If We Are To Live Free: Searching For Liberty In My Body

3-minute read


So try to live your life in a way that you will not regret years of useless virtue and inertia and timidity. Take up the battle. Take it up. It’s yours.
— Dr. Maya Angelou

I have to actively tell myself that it's OK not to hold my body in uncomfortable positions.  I have to unclench my fingers and my jaw.  I have to rebuke myself for apologizing for my existence from time to time.  I am unlearning discomfort in my body as a norm.  

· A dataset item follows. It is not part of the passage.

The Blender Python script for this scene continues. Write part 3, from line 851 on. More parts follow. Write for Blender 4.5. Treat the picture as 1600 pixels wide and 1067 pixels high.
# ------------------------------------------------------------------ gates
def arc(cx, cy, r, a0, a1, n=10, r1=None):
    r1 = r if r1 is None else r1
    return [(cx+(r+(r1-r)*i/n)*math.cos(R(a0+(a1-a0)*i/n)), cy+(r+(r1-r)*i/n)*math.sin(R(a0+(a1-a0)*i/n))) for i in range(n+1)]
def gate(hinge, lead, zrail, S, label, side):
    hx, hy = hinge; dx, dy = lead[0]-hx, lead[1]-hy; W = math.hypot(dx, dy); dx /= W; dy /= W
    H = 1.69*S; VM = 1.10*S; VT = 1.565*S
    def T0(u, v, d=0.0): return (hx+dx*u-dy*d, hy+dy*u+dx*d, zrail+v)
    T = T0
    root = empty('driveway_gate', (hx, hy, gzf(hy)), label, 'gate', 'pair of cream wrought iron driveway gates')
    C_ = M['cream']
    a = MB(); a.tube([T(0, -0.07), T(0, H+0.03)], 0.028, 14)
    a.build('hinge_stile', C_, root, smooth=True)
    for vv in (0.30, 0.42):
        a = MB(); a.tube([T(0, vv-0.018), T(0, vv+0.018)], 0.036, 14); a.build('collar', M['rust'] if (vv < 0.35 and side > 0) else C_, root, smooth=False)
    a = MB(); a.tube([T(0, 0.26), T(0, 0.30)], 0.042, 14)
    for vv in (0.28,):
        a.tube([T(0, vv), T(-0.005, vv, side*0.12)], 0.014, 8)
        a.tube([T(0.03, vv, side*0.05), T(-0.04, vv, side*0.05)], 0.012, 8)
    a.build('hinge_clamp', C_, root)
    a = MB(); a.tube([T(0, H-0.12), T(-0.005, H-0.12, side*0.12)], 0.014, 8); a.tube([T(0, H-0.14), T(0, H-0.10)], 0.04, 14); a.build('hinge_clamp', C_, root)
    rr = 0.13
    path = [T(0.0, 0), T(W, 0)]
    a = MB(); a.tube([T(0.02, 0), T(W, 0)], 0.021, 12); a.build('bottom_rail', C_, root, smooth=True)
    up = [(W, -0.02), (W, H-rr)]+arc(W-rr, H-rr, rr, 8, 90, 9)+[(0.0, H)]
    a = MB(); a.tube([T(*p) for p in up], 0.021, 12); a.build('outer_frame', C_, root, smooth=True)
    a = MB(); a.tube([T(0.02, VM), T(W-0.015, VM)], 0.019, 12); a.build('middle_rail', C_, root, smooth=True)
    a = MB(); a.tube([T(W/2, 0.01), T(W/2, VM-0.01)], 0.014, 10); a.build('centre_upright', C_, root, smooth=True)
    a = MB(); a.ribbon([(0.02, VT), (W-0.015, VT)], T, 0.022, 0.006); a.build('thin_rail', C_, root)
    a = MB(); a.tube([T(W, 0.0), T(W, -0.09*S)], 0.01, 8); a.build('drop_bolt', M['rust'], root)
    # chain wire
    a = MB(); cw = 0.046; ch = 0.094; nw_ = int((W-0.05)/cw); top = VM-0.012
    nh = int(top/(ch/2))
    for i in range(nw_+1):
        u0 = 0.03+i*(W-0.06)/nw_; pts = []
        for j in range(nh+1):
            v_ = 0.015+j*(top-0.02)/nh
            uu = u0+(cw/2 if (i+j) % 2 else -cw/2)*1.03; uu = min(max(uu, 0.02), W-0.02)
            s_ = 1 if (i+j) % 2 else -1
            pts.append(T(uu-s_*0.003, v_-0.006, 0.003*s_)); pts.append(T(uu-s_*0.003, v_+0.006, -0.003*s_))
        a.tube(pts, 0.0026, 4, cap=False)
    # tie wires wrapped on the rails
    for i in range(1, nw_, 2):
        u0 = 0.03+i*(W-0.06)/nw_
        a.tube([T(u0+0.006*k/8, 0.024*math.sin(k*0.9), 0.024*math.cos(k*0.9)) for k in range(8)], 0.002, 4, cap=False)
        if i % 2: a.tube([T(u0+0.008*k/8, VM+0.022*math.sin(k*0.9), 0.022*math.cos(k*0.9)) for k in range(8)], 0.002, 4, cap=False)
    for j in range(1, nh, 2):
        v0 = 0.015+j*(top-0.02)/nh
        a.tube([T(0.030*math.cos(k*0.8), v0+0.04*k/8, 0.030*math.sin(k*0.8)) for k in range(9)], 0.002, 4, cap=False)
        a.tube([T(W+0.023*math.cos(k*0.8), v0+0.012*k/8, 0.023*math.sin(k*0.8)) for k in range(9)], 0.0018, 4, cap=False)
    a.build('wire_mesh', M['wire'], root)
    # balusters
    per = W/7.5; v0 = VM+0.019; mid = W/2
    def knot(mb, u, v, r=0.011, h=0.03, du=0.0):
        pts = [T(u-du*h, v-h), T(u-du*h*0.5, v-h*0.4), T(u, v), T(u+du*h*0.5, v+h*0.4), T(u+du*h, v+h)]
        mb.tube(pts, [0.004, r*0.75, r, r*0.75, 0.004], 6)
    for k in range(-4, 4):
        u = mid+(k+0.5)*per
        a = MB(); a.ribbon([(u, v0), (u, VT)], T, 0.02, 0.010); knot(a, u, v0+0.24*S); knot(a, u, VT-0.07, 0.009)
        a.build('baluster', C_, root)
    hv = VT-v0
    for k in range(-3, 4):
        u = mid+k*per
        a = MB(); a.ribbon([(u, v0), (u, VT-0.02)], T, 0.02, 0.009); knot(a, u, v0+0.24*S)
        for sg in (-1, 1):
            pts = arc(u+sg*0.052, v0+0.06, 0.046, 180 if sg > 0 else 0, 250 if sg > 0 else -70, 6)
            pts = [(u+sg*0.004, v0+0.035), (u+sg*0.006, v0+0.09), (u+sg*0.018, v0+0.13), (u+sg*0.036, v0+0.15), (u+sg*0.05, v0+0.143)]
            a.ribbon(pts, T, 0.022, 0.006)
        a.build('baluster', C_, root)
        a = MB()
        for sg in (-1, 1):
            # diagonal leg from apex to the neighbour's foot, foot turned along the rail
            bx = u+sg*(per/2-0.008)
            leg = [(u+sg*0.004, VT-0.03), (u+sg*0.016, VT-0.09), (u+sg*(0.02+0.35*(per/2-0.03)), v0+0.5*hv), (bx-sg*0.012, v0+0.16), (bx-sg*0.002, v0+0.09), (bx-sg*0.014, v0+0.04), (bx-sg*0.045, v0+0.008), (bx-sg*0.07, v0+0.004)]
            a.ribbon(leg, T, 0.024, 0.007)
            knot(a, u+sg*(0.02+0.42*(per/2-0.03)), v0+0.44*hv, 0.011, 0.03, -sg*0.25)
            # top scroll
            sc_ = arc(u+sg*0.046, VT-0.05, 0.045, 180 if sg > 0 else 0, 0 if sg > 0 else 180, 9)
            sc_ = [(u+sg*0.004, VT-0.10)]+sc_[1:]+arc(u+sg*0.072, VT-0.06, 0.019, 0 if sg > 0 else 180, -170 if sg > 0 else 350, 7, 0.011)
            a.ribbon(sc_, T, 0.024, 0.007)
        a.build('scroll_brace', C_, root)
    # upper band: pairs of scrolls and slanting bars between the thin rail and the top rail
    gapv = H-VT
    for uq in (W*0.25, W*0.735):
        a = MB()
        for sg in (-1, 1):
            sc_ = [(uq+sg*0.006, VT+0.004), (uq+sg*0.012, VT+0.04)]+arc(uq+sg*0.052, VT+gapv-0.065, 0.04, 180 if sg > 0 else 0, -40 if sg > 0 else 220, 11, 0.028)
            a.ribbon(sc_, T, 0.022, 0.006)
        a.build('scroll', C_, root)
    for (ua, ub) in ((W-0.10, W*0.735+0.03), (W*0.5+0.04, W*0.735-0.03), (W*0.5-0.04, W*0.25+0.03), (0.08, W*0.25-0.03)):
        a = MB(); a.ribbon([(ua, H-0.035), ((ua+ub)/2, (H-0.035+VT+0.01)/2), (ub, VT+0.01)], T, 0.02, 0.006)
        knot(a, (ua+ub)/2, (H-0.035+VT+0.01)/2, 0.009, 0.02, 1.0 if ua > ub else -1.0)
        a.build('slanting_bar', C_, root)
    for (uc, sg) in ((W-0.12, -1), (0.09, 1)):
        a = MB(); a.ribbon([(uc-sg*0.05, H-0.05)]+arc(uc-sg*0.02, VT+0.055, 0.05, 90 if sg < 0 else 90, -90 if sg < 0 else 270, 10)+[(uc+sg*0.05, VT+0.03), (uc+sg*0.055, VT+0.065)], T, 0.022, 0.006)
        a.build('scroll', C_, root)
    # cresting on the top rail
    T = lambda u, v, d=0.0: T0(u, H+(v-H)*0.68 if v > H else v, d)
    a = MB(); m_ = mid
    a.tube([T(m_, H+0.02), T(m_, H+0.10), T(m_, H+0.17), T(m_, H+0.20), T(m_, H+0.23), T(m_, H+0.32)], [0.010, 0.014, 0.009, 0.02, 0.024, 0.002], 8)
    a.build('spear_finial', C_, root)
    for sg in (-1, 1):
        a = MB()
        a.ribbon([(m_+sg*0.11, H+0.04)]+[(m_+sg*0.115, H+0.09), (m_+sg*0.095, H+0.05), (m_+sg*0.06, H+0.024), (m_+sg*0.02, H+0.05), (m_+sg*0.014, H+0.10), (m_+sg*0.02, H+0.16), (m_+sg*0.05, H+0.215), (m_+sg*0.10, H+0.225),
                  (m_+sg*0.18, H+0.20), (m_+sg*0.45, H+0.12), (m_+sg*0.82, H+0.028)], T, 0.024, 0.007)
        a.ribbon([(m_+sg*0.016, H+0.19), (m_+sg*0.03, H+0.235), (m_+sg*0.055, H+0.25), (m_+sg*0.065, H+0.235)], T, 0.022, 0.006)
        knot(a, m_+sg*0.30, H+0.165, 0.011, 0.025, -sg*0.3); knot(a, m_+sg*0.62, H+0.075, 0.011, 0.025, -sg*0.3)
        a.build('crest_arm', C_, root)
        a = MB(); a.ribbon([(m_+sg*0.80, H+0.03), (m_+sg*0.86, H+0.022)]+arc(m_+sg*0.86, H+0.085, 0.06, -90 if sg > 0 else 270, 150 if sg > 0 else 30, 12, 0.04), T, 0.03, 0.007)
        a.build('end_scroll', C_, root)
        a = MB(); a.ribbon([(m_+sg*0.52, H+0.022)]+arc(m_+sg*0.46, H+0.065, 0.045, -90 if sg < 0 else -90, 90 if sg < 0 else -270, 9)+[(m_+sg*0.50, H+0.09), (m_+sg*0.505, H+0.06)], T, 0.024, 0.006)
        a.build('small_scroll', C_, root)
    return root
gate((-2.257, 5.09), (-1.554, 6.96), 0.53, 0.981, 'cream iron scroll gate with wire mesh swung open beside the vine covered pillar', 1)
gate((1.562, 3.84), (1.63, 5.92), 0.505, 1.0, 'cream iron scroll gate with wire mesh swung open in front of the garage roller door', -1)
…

Too many of us have been taught to take up the least amount of space and we've gotten used to being both physically and emotionally uncomfortable.  We have been taught that to be timid and barely there is agreeable and acceptable.  I have gotten so used to it that I have to remind myself to be whole and comfortable and here, in this space, whatever space I'm in.

I have to actively remind myself to breathe and to unfold and to share my gifts with the world.  I have to affirm the fact that I have purpose and something to offer.  I have to shake childhood fears and move myself mentally and physically.  I have to remember to stretch my clenched jaw or allow my body full use of the chair I'm sitting on, instead of relegating myself to a corner of it.  I have to work up the nerve to click 'Send' on threads of soul-baring tweets.  I have to mentally cheer myself on to speak up and out.  I have to remember to forget the strict confines of my childhood and unbridle my tongue here and now.

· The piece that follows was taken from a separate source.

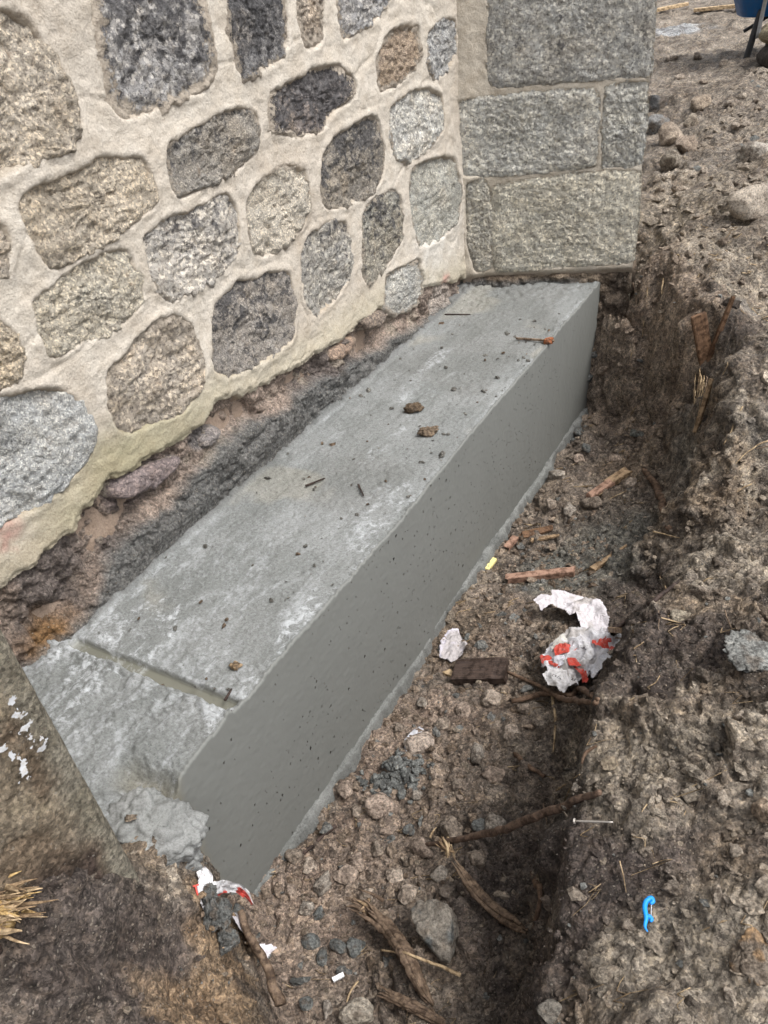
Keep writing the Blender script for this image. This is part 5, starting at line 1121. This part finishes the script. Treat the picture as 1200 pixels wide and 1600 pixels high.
# ---- paper
def m_paper():
    m, t, p = mat_new('torn_paper'); n = NT(t); co = n.coord(); c = n.attr('Col')
    f = n.noise(co, 70, 5, .7)
    c = n.mix(n.ramp(f, [(.50, 0.0), (.72, .55)]), c, (.38, .34, .31)); n.link(c, p.inputs['Base Color']); p.inputs['Roughness'].default_value = .75
    v = n.vor(n.mix(.1, co, n.noise(co, 30, 3, .6, 'Color')), 42, 'Distance', 'DISTANCE_TO_EDGE')
    n.link(n.bump(v, .5, .01), p.inputs['Normal']); return m
PAPER = m_paper()
def ridged(P, f, seed): return 1 - np.abs(vnoise(P, f, seed)) * 2
def sheet(name, poly, parent, colf, amp=.012, lift=.008, freq=18, seed=0, step=.0032, dome=0.0, tiltv=(0, 0), base=None, label=None, cat='paper'):
    """crumpled torn sheet over a traced outline; colf(P, pix) gives its print"""
    pts = np.array([gp(u, v) for u, v in poly]); z0 = np.median(pts[:, 2]) if base is None else base
    pl = np.array([at(u, v, z0 + lift)[:2] for u, v in poly])
    lo, hi = pl.min(0), pl.max(0); gx = np.arange(lo[0], hi[0] + step, step); gy = np.arange(lo[1], hi[1] + step, step); X, Y = np.meshgrid(gx, gy, indexing='ij'); X, Y = X.ravel(), Y.ravel()
    P3 = np.stack([X, Y, np.full(len(X), seed * 2.3)], 1)
    sdx = poly_sdf(X + .004 * fbm(P3, 60, 3, seed), Y + .004 * fbm(P3, 60, 3, seed + 1), pl); ins = (sdx < 0).reshape(len(gx), len(gy))
    c = pl.mean(0); rr = np.hypot(X - c[0], Y - c[1]) / (.5 * np.linalg.norm(hi - lo))
    Pw = P3 + .012 * np.stack([vnoise(P3, 25, seed + 5), vnoise(P3, 25, seed + 6), X * 0], 1)
    z = amp * (ridged(Pw, freq, seed + 2) * .8 + ridged(Pw, freq * 2.3, seed + 3) * .45 + ridged(Pw, freq * 5, seed + 4) * .18)
    z = z + dome * np.clip(1 - rr * rr, 0, 1) + tiltv[0] * (X - c[0]) + tiltv[1] * (Y - c[1])
    g = hgt(X, Y); zz = np.maximum(np.maximum(z0, g - .004) + lift + z, g + .003)
    V = np.stack([X, Y, zz], 1); F = grid_faces(len(gx), len(gy)); keep = ins.ravel()[F].all(1); F = F[keep]
    used = np.unique(F); mp = np.full(len(V), -1); mp[used] = np.arange(len(used)); col = colf(P3, X, Y)[used]
    o = build(name, V[used], mp[F], PAPER, parent, col=col, smooth=True, origin=None if parent is not None else tuple(V[used].mean(0)))
    if label: tag(o, label, cat)
    return o
def pcol(base, red=None, seed=0, f=9, th=.1, redc=(.50, .055, .035), dirt=(.30, .27, .24), dth=.25):
    def fn(P, X, Y):
        c = np.tile(np.array(base), (len(P), 1)); c = c * (1 + .06 * fbm(P, 40, 3, seed))[:, None]
        c = mixc(c, dirt, sstep(dth, dth + .25, fbm(P, 14, 4, seed + 1)) * .7)
        if red: 
            q = P[:, 0] * red[0] + P[:, 1] * red[1] + .05 * fbm(P, 12, 2, seed + 2); c = mixc(c, redc, (np.abs(((q * f) % 1) - .5) < th) * 1.0)
        return c
    return fn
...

Living most of my life in discomfort, I didn't know I had another option.  Discomfort was my normal.  My discomfort, I believed, made me pleasing in some way, shape, or form to others.  I was to be seen - but barely - and not heard.  But how I longed to bust a seam and break loose.  I lived in a bubble of anxiety, managing others' reactions to me more than exploring my place in the world.

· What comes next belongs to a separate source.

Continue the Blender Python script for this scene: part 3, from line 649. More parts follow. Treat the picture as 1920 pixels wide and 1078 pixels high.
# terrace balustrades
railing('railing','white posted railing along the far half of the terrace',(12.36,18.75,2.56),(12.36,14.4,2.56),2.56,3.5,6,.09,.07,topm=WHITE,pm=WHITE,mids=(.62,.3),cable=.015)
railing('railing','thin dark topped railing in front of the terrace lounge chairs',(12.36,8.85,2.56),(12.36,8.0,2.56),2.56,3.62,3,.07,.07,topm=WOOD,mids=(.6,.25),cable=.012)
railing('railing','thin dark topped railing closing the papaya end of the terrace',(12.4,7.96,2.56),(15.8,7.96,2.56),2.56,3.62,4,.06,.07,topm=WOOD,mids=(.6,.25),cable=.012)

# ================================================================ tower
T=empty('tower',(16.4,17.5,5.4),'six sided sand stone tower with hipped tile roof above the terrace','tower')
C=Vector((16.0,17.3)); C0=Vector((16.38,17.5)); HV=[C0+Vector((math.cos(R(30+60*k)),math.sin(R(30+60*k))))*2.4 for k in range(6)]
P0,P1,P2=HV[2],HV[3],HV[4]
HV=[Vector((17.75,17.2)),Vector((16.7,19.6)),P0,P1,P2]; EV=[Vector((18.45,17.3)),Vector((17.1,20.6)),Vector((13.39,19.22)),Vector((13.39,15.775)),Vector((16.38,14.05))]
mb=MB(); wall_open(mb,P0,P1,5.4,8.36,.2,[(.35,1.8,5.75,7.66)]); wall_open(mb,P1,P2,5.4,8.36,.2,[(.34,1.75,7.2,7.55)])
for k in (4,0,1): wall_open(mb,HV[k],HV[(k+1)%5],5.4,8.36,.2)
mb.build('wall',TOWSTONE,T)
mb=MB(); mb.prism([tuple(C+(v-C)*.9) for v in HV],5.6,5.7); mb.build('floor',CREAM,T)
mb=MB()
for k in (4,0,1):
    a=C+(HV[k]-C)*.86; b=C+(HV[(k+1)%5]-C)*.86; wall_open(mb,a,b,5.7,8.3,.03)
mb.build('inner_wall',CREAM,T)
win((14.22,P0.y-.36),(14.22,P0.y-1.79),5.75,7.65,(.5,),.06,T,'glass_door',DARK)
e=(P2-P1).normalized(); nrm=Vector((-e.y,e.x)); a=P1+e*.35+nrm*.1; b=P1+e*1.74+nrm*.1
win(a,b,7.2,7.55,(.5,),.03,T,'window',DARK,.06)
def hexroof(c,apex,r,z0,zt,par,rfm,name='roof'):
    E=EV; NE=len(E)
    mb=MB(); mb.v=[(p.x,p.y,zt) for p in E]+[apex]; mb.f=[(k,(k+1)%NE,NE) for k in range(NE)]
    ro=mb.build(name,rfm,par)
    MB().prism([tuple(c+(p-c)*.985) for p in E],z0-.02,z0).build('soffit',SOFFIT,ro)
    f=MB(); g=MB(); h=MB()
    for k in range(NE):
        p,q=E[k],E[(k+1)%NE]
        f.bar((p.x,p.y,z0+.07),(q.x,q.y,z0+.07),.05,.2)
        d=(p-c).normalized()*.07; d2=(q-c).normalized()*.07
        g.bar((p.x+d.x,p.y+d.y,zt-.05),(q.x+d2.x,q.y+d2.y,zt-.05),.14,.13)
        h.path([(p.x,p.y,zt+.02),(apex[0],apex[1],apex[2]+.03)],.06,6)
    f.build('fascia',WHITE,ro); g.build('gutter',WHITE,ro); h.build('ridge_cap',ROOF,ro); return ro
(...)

Slowly but surely I've started to learn all the ways in which my body speaks to me and how to respond lovingly.  My belly used to twist itself and send pangs of worry through every blood vessel. Slow, deep breaths for that.  Lately, my jaw clenches tightly to the point of pain.  I stretch my jaw, my hands, my legs, my arms and get as still as possible for that. Anxiety is debilitating but learning to recognize it, where it's stemming from and how to respond is where freedom lives.  There are remedies and they are as simple as a slow, deep breath.

It's ok to listen to myself, to notice my body's signals and to change my way of being.  I don't have to contort my mind, body, or spirit into compromising positions to be acceptable.  I can accept the affirmation of others who see my strength, acknowledge my creativity, allow my weakness, and grow from my gifts.

Sometimes we're too busy performing wholeness to realize we aren't actually whole or at liberty in our own minds and bodies.  Nothing about humanity should be shackled.  We should be free to take up the space we need in order to breathe, to laugh, to make mistakes, to learn, to expand and evolve.  We have that permission by simply but beautifully existing in this world.